> _Given material_:
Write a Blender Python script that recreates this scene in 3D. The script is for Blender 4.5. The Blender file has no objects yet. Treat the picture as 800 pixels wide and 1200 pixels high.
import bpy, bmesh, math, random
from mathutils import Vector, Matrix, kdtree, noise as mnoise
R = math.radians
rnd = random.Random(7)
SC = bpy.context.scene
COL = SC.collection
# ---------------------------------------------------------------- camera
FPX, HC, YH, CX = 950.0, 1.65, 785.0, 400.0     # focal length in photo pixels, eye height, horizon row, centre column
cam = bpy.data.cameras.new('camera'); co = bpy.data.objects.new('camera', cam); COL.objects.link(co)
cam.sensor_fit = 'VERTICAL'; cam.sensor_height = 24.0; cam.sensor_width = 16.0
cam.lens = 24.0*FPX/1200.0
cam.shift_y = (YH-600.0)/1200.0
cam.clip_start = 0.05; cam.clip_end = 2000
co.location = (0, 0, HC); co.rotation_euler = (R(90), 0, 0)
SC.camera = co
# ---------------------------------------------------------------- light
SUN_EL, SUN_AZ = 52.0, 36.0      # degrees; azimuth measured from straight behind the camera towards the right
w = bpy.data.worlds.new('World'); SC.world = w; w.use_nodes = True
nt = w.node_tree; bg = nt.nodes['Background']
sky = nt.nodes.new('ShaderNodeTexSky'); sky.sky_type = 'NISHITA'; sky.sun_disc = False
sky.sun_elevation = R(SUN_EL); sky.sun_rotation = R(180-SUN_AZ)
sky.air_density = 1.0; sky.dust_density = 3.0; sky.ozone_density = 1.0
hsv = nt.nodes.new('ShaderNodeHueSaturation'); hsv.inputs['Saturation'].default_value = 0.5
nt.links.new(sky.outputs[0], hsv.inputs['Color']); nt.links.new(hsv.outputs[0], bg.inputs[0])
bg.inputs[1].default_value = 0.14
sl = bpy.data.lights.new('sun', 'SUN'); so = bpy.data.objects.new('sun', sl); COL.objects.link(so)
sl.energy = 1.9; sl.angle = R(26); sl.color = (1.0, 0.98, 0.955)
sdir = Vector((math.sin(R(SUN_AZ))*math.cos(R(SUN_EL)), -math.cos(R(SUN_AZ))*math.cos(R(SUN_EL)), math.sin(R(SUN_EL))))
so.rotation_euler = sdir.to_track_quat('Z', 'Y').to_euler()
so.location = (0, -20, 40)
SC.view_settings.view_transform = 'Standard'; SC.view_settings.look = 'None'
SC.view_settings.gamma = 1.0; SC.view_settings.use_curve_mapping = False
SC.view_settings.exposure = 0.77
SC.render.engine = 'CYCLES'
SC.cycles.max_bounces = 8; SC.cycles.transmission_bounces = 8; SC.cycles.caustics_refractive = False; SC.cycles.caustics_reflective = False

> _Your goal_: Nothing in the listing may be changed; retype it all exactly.

> _The solution_:
Write a Blender Python script that recreates this scene in 3D. The script is for Blender 4.5. The Blender file has no objects yet. Treat the picture as 800 pixels wide and 1200 pixels high.
import bpy, bmesh, math, random
from mathutils import Vector, Matrix, kdtree, noise as mnoise
R = math.radians
rnd = random.Random(7)
SC = bpy.context.scene
COL = SC.collection
# ---------------------------------------------------------------- camera
FPX, HC, YH, CX = 950.0, 1.65, 785.0, 400.0     # focal length in photo pixels, eye height, horizon row, centre column
cam = bpy.data.cameras.new('camera'); co = bpy.data.objects.new('camera', cam); COL.objects.link(co)
cam.sensor_fit = 'VERTICAL'; cam.sensor_height = 24.0; cam.sensor_width = 16.0
cam.lens = 24.0*FPX/1200.0
cam.shift_y = (YH-600.0)/1200.0
cam.clip_start = 0.05; cam.clip_end = 2000
co.location = (0, 0, HC); co.rotation_euler = (R(90), 0, 0)
SC.camera = co
# ---------------------------------------------------------------- light
SUN_EL, SUN_AZ = 52.0, 36.0      # degrees; azimuth measured from straight behind the camera towards the right
w = bpy.data.worlds.new('World'); SC.world = w; w.use_nodes = True
nt = w.node_tree; bg = nt.nodes['Background']
sky = nt.nodes.new('ShaderNodeTexSky'); sky.sky_type = 'NISHITA'; sky.sun_disc = False
sky.sun_elevation = R(SUN_EL); sky.sun_rotation = R(180-SUN_AZ)
sky.air_density = 1.0; sky.dust_density = 3.0; sky.ozone_density = 1.0
hsv = nt.nodes.new('ShaderNodeHueSaturation'); hsv.inputs['Saturation'].default_value = 0.5
nt.links.new(sky.outputs[0], hsv.inputs['Color']); nt.links.new(hsv.outputs[0], bg.inputs[0])
bg.inputs[1].default_value = 0.14
sl = bpy.data.lights.new('sun', 'SUN'); so = bpy.data.objects.new('sun', sl); COL.objects.link(so)
sl.energy = 1.9; sl.angle = R(26); sl.color = (1.0, 0.98, 0.955)
sdir = Vector((math.sin(R(SUN_AZ))*math.cos(R(SUN_EL)), -math.cos(R(SUN_AZ))*math.cos(R(SUN_EL)), math.sin(R(SUN_EL))))
so.rotation_euler = sdir.to_track_quat('Z', 'Y').to_euler()
so.location = (0, -20, 40)
SC.view_settings.view_transform = 'Standard'; SC.view_settings.look = 'None'
SC.view_settings.gamma = 1.0; SC.view_settings.use_curve_mapping = False
SC.view_settings.exposure = 0.77
SC.render.engine = 'CYCLES'
SC.cycles.max_bounces = 8; SC.cycles.transmission_bounces = 8; SC.cycles.caustics_refractive = False; SC.cycles.caustics_reflective = False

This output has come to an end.